- [WHAT IS BEING ASKED] From the listing below, extract every line in which the word "follow" appears.

- [RECORDS]

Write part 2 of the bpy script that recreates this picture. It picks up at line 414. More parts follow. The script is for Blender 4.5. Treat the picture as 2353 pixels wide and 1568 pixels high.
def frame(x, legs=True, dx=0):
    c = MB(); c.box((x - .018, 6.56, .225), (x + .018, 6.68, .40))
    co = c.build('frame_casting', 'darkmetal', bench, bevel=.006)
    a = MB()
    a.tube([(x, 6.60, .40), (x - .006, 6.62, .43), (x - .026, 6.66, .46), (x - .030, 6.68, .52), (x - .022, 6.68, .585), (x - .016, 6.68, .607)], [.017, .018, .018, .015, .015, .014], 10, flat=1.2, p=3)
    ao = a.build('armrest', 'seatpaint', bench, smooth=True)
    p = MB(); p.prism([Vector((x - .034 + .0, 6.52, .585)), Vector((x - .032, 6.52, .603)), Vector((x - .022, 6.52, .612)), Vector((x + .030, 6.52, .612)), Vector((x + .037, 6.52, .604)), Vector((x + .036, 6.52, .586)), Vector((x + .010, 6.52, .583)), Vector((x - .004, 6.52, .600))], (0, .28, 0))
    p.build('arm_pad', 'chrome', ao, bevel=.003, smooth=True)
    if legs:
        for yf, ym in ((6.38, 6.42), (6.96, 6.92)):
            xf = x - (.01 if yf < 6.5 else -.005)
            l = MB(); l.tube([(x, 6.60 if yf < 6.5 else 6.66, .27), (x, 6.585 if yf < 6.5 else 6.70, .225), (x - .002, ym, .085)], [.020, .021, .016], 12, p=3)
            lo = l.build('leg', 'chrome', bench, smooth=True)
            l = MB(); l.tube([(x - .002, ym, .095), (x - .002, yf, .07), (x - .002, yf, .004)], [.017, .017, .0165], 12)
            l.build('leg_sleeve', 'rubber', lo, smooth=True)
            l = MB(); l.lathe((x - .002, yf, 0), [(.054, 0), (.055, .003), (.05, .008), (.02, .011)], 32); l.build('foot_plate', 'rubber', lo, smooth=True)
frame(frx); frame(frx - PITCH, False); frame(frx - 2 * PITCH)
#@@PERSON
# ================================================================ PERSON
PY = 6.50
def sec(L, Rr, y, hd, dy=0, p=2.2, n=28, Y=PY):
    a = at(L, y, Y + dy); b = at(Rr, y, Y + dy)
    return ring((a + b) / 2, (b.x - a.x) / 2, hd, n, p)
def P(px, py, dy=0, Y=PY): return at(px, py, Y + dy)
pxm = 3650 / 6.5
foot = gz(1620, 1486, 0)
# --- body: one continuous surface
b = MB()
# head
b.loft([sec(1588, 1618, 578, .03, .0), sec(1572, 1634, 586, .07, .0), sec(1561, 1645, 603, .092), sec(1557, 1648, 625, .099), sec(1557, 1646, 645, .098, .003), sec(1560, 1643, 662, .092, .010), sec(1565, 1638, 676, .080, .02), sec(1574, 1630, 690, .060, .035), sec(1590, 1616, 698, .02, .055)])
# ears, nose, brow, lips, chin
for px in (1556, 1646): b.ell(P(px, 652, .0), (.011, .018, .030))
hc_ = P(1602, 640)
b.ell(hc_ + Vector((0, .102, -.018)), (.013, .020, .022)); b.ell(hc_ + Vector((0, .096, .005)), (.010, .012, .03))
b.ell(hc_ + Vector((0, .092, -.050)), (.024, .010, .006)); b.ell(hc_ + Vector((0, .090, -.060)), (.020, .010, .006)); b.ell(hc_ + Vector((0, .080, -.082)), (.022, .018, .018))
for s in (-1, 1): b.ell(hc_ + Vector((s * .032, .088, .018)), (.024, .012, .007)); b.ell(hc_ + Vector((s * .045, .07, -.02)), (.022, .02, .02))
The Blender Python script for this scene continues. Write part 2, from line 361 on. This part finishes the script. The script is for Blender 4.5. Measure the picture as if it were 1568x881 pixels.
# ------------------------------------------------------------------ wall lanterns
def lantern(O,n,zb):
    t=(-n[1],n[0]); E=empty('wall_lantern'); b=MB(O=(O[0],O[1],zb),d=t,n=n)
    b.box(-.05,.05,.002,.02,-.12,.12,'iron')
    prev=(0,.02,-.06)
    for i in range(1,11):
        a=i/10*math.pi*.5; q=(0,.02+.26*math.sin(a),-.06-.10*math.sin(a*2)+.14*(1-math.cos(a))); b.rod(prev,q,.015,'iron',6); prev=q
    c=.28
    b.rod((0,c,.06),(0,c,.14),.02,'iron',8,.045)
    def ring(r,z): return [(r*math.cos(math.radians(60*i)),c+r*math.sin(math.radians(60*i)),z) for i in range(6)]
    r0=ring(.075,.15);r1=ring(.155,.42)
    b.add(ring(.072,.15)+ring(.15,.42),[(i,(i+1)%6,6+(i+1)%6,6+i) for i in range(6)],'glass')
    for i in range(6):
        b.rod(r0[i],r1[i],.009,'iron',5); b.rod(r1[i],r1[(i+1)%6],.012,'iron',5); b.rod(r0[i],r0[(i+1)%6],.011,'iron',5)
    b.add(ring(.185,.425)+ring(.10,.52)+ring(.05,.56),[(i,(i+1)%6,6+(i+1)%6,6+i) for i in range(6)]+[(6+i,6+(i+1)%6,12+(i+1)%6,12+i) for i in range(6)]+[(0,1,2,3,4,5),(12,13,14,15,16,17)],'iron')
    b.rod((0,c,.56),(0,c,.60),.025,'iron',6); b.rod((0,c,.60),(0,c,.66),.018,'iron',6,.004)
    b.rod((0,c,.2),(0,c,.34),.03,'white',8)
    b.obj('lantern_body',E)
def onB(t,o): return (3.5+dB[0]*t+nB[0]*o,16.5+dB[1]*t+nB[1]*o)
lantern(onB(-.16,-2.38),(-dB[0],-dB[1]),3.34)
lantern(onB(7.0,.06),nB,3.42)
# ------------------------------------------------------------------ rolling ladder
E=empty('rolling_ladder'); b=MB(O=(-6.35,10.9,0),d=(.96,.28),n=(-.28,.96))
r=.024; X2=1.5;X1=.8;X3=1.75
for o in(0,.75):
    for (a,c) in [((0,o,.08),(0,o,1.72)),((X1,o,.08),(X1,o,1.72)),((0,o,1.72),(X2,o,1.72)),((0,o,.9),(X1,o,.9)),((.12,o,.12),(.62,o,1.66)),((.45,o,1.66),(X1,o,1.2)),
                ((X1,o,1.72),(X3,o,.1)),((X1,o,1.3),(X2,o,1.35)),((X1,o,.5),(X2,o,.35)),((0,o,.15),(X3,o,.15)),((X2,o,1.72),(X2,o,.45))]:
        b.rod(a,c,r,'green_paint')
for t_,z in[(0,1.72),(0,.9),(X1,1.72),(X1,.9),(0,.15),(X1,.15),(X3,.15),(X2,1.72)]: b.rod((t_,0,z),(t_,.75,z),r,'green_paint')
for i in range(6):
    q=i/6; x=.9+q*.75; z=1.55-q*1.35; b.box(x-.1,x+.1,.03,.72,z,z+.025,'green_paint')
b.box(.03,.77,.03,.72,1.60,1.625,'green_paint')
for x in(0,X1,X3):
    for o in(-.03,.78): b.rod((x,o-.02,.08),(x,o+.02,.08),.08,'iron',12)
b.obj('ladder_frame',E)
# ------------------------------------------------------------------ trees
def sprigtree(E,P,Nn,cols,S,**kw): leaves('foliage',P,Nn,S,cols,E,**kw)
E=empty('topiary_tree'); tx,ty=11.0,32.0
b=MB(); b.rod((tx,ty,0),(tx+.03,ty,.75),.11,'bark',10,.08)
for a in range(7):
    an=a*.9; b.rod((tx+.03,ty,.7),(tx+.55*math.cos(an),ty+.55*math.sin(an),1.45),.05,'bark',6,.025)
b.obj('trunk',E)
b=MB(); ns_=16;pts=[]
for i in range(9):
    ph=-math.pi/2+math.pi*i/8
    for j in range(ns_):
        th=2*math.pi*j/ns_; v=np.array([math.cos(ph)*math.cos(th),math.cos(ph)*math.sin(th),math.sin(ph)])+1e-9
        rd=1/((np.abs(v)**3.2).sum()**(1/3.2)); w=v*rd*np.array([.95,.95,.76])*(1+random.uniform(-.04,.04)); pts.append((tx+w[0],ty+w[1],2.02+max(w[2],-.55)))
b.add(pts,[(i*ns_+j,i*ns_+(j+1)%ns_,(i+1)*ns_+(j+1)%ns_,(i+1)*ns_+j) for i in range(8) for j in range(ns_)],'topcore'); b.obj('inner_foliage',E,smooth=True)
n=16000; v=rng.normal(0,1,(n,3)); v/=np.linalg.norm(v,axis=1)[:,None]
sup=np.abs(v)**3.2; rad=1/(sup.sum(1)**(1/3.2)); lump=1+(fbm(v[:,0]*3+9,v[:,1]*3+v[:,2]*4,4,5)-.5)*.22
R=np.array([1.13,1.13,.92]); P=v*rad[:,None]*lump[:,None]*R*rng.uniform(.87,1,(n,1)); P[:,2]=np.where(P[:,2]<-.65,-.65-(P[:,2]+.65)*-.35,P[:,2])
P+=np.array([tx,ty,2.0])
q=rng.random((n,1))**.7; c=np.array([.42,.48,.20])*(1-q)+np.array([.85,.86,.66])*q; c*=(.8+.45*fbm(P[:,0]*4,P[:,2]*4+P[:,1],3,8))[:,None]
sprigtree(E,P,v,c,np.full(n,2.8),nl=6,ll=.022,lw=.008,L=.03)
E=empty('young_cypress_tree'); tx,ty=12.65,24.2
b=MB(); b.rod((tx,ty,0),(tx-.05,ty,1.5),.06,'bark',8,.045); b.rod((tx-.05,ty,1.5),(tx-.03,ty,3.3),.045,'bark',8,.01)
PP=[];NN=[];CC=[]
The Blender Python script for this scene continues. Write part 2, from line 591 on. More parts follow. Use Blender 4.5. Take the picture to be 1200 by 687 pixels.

- [ANSWER TO THE EXERCISE]
Write part 2 of the bpy script that recreates this picture. It picks up at line 414. More parts follow. The script is for Blender 4.5. Treat the picture as 2353 pixels wide and 1568 pixels high.
The Blender Python script for this scene continues. Write part 2, from line 591 on. More parts follow. Use Blender 4.5. Take the picture to be 1200 by 687 pixels.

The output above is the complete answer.